Friday, February 24, 2006

The Tree of Life, Bahrain

Took a taxi out to the Bahraini desert this afternoon to see the "Tree of Life." A totally incongruous idea from a certain point of view. About a 30 minute drive in the cabbie's new 2005 Ford Crown Vic. (He was very proud, justifiably.) We cleared the outskirts of Manama and passed into the very tony area where the royals take up residence. This palace for the Emir, that one for his father, another for the grandmother, one for the cousin, etc., etc. All places mere mortals like me will never see the inside of. (I think of a line from the recent movie "Syriana," paraphrased: "A hundred years ago you guys lived in tents and rode camels over the dunes. A hundred years from now you'll be back doing the same thing.") But, I digress. (I never met a tangent I could resist going off on. How do you go "off" ON a tangent?

Nonetheless...after a time we were in the desert. Stark, rocky, forbidding. Oil and natural gas facilities dotted the landscape and pipelines crawled across the sands like packs of snakes.

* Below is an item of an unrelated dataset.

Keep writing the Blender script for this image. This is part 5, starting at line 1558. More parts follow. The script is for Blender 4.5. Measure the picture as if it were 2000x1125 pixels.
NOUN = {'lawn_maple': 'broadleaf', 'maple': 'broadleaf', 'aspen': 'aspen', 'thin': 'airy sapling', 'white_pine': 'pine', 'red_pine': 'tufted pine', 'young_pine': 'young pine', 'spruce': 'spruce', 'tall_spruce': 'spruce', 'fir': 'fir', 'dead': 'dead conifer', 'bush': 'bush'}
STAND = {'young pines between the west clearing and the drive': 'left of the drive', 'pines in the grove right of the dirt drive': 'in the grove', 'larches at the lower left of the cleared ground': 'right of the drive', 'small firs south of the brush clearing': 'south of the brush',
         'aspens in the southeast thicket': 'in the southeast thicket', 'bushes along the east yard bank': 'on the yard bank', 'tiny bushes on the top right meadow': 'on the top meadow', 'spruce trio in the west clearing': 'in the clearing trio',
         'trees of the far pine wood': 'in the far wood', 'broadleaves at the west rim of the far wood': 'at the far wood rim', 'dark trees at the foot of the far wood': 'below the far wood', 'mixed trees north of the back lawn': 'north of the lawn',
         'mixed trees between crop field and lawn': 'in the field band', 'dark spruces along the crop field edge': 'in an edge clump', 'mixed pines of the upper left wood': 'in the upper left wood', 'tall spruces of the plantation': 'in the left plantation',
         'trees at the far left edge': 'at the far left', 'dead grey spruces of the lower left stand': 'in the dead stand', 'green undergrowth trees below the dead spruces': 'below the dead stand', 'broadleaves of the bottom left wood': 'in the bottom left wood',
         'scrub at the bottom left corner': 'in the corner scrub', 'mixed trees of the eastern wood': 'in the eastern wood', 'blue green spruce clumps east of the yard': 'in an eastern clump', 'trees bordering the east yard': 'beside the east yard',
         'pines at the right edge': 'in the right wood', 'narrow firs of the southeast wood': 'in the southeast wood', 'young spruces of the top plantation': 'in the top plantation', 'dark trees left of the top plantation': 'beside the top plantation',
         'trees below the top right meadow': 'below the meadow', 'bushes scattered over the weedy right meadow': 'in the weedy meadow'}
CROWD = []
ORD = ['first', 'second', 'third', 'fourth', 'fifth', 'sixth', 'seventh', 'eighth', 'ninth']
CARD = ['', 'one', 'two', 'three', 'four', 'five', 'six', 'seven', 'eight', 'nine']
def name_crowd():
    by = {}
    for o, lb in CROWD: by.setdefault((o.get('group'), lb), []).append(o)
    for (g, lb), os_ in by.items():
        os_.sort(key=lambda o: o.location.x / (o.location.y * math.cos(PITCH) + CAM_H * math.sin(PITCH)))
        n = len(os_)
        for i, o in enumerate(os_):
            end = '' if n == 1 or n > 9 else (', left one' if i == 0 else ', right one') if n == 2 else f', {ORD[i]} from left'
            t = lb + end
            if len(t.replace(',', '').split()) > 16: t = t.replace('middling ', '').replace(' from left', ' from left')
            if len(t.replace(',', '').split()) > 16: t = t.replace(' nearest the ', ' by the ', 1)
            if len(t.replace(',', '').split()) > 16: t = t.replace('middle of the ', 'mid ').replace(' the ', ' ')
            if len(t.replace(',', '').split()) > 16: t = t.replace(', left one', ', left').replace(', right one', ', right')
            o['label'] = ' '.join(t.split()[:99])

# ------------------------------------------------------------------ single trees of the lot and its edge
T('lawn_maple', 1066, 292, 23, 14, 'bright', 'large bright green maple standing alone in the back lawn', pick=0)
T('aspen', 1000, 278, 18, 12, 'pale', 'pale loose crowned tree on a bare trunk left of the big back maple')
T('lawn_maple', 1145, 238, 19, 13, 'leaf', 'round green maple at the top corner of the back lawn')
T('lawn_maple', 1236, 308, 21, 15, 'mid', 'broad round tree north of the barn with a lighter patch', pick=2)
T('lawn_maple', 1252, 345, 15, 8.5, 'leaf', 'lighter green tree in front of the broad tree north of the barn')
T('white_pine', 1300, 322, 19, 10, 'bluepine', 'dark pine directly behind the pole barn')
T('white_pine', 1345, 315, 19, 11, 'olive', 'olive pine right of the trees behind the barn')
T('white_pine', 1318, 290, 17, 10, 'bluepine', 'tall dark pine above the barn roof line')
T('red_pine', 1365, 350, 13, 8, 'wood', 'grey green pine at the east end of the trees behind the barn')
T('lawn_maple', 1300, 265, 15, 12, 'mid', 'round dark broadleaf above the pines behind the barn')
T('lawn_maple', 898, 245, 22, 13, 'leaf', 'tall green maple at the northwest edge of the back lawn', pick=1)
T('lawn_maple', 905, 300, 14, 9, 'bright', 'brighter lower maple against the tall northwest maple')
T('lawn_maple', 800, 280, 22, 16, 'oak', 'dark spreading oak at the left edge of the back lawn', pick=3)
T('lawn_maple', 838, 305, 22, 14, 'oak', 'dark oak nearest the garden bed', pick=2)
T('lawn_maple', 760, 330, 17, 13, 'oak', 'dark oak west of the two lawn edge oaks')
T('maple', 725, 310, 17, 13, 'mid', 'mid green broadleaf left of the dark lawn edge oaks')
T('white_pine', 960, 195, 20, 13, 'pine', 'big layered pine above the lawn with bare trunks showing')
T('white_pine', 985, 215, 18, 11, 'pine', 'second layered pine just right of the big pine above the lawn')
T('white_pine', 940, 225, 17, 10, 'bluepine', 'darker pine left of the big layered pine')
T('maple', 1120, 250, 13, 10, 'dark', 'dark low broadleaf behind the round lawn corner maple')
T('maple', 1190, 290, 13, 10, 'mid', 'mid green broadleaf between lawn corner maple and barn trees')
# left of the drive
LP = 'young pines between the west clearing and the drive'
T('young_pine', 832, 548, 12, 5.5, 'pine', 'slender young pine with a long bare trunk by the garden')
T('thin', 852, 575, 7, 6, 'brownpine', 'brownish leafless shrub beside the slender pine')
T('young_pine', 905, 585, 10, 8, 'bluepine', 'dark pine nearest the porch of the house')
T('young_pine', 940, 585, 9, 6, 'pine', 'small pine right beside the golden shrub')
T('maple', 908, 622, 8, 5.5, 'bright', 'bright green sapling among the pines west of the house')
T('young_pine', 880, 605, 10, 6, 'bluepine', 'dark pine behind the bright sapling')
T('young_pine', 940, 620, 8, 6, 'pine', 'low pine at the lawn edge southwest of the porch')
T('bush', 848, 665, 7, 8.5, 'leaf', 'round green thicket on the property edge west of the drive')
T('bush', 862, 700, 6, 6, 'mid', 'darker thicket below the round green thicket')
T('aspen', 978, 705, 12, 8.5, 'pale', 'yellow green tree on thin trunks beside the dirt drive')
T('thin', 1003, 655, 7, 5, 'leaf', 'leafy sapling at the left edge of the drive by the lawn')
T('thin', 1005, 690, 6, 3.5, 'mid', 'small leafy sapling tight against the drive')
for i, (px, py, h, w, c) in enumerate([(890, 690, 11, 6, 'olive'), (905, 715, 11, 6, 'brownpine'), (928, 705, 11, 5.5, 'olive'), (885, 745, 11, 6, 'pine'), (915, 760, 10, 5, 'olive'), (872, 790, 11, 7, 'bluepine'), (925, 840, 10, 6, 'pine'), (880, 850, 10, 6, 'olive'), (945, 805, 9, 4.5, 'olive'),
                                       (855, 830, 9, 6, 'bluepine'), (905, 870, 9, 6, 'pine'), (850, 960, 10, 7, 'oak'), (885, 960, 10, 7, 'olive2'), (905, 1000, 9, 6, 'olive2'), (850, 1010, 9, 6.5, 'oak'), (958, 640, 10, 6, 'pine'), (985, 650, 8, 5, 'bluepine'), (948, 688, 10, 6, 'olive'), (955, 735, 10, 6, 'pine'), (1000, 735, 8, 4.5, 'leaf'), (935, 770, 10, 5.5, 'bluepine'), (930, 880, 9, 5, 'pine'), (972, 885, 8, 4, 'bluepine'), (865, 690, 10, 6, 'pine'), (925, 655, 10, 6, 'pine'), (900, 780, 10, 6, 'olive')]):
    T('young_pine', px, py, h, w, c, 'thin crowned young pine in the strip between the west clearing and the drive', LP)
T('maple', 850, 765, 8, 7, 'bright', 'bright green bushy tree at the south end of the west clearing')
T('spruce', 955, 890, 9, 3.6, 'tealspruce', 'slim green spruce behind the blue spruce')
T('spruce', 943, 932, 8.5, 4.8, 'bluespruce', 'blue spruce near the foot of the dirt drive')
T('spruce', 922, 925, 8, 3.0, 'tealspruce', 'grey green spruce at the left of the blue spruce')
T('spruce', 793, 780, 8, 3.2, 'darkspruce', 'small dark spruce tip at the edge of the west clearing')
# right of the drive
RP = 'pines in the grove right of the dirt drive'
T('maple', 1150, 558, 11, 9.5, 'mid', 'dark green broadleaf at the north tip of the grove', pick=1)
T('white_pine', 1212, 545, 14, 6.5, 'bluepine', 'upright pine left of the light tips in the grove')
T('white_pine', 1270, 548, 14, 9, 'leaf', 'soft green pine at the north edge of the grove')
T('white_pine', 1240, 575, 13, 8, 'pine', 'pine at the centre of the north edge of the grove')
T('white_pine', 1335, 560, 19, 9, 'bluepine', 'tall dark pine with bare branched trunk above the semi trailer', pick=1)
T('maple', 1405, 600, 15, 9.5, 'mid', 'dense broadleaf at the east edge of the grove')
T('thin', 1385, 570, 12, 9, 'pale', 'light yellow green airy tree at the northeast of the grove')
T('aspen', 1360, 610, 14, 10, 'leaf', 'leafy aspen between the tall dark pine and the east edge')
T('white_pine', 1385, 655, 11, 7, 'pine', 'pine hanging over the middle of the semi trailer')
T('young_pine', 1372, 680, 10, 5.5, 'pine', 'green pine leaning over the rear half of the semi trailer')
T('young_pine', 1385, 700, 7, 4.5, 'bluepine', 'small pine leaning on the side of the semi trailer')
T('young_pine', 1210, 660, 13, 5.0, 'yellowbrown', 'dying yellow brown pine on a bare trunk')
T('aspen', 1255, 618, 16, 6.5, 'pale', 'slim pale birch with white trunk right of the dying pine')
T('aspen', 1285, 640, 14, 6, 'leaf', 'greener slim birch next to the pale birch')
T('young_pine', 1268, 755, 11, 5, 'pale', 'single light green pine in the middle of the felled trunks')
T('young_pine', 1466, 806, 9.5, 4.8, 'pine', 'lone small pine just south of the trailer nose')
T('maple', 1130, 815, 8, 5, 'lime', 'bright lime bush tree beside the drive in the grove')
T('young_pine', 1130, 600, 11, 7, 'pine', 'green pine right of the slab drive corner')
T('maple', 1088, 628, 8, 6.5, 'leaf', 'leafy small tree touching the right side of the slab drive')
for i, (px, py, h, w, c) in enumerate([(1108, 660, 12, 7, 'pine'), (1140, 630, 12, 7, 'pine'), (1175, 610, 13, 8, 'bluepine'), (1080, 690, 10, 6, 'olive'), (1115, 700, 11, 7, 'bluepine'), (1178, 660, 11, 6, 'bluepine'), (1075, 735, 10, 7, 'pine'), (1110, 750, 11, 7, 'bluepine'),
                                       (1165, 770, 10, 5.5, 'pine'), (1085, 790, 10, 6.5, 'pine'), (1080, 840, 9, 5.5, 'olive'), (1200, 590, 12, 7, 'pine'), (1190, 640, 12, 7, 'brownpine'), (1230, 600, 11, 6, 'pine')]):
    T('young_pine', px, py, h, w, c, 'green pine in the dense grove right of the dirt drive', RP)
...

On a little escarpment off in the distance the tree came into view. As trees go it wasn't much to look at. I don't even know it's species, maybe Juniper. I've certainly seen much finer, more magnificent trees in my travels. But it touched me in a deep, personal way.

It's about 450 years old and has no apparent means of support. Presumably it's fed by an underground spring. People come from all over the world and from all religions and ethnicities come to commune with it. There were Hindus there when we arrived offering incense and prayers. The driver said you can talk to God by channeling, more or less, through the tree. Like so many things in the natural world, the poor thing is in danger of being loved too much. Although there's a little fence around it, there is no protection. At one time a guard was posted 24/7. But, in spite of donations from around the world now the guard is gone. So people have scrawled and carved their names all over the branches. Twigs and limbs have been cut. Bark has been peeled. Kids climb all over it. That I don't worry about so much. A tree just begs for kids to climb it (See the Giving Tree by Shel Silverstein).

I spent a moment alone touching it's limbs and feeling it's life. Insh'Allah it will be standing long after I'm gone from this life. Maybe one day I'll have great grandchildren who will find themselves in Bahrain some afternoon and feel a pull toward a lonely life in the desert.

People fight and die and slaughter one another over things of little to no significance. The tree stands alone every day, every week, every year, decade, century and maybe some day, a millenium. Just striving to see another sunrise.

The driver agreed to take me to the Qala'at Al-Bahrain or Bahrain Fort on the way back. It's the only UNESCO World Heritage site in Bahrain. But, we got caught up in a mammoth traffic jam of people coming to protest the recent bombing of the Shi'ite Mosque in Iraq in conjunction with the celebration of Imam Hussein, who was the brother-in-law of the Propher Mohammed. Or something.

As a consequence of that and the festive Formula One (F-1) parade being held along the Corniche near our hotel, we were forced to skip the stop. Sigh! There isn't much to the fort, but it would've made the fifth UNESCO site on the Piles of Rocks Tour. Next time. We did get a tour of the backstreets of Manama as we tried to get back to the hotel.

But we passed these mounds of sand on the way back. Turns out there are about 100,000 of them. They are burial sites. I don't know when they are dated to. Many contain the bodies of ancient royals. It's not marked off or posted. You can just wander around in them. I'm more than sure they are ripe for looting and grave robbing.
So tomorrow off to Muscat, Oman. It'll be warmer and the hotel is on a great beach, the one place where I can run barefoot.

4 comments:

Anonymous said...

In these pictures your hairline really looks to be receding.

Anonymous said...

Contrary to what Tammy says, I'm very disappointed in you.

Anonymous said...

Yep, I would agree... Mike, you never disappoint except when you do. The hairline deal - no wonder you like those berets so much.
Cute, though. Very cute.

Keep writing! Hilarious and profound.... kinda.

be safe.

Union Station said...

They can pay for all those palaces, but not one guard for that amazing tree. Shows priorities. I need to see Syriana.